Set task => Repeat exactly what appears from the opening line of the listing to the line with "cam.matrix_world = _m; sc.camera = cam", inclusive.

Data segment =>
START
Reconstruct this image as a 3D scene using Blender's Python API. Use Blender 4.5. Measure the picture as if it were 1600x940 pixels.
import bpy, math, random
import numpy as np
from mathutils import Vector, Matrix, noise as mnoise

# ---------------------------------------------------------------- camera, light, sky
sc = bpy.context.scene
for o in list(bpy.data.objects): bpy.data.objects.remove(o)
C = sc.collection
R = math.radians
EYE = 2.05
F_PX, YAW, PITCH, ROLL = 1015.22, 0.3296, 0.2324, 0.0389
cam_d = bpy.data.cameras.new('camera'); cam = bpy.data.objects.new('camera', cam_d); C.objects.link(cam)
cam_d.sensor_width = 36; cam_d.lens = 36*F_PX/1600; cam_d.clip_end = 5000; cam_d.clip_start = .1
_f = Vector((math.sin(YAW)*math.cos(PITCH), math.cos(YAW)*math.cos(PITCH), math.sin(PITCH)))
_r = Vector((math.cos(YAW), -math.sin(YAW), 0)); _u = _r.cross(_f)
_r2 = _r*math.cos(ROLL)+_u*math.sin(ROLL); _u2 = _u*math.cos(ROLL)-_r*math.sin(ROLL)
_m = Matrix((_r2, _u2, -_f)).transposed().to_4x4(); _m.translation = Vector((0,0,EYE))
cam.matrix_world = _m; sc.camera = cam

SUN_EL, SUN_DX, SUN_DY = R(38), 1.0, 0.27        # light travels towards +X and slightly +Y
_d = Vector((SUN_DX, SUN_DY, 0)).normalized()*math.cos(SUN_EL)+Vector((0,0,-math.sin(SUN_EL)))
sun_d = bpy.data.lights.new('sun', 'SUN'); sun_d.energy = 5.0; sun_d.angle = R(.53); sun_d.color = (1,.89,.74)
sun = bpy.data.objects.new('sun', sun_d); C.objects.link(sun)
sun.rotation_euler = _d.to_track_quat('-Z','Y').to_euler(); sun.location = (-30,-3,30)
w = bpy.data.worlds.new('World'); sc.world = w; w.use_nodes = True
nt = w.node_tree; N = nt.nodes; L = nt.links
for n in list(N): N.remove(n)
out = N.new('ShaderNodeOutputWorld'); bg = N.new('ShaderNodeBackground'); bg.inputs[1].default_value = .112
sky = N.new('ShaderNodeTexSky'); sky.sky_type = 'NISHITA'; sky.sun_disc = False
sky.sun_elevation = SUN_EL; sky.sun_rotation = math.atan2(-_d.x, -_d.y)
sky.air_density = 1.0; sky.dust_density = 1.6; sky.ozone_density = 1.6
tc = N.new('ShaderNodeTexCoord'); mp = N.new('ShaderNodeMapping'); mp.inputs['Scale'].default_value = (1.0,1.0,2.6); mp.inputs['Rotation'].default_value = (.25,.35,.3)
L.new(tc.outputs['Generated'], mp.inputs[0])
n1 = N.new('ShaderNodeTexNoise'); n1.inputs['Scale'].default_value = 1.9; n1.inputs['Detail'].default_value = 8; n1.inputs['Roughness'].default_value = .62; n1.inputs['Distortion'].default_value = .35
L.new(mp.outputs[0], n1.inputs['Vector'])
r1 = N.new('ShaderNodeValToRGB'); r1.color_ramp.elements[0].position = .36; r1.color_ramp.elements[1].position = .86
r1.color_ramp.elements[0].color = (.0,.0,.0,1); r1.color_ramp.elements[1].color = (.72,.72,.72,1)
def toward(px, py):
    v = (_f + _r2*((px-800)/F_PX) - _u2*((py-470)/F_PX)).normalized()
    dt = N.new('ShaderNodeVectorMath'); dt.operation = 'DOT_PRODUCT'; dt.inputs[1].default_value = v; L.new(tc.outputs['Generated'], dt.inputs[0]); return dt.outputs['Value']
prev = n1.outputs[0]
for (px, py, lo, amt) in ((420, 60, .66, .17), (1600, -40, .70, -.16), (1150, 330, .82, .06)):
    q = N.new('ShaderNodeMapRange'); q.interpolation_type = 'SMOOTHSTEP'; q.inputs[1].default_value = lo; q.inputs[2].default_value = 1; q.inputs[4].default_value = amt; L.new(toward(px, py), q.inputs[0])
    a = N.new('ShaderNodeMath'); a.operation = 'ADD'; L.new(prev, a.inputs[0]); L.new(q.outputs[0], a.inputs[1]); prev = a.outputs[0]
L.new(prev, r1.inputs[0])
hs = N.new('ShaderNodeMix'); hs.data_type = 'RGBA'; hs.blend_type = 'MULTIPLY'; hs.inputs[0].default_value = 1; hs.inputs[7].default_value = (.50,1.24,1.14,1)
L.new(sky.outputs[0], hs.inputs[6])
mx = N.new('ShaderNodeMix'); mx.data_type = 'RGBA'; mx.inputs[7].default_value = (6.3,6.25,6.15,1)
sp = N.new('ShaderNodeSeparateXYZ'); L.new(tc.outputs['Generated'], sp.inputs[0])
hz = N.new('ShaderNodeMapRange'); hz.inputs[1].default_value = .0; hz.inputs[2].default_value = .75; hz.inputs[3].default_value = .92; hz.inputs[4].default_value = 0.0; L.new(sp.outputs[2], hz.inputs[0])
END
Exercise result =>
Reconstruct this image as a 3D scene using Blender's Python API. Use Blender 4.5. Measure the picture as if it were 1600x940 pixels.
import bpy, math, random
import numpy as np
from mathutils import Vector, Matrix, noise as mnoise

# ---------------------------------------------------------------- camera, light, sky
sc = bpy.context.scene
for o in list(bpy.data.objects): bpy.data.objects.remove(o)
C = sc.collection
R = math.radians
EYE = 2.05
F_PX, YAW, PITCH, ROLL = 1015.22, 0.3296, 0.2324, 0.0389
cam_d = bpy.data.cameras.new('camera'); cam = bpy.data.objects.new('camera', cam_d); C.objects.link(cam)
cam_d.sensor_width = 36; cam_d.lens = 36*F_PX/1600; cam_d.clip_end = 5000; cam_d.clip_start = .1
_f = Vector((math.sin(YAW)*math.cos(PITCH), math.cos(YAW)*math.cos(PITCH), math.sin(PITCH)))
_r = Vector((math.cos(YAW), -math.sin(YAW), 0)); _u = _r.cross(_f)
_r2 = _r*math.cos(ROLL)+_u*math.sin(ROLL); _u2 = _u*math.cos(ROLL)-_r*math.sin(ROLL)
_m = Matrix((_r2, _u2, -_f)).transposed().to_4x4(); _m.translation = Vector((0,0,EYE))
cam.matrix_world = _m; sc.camera = cam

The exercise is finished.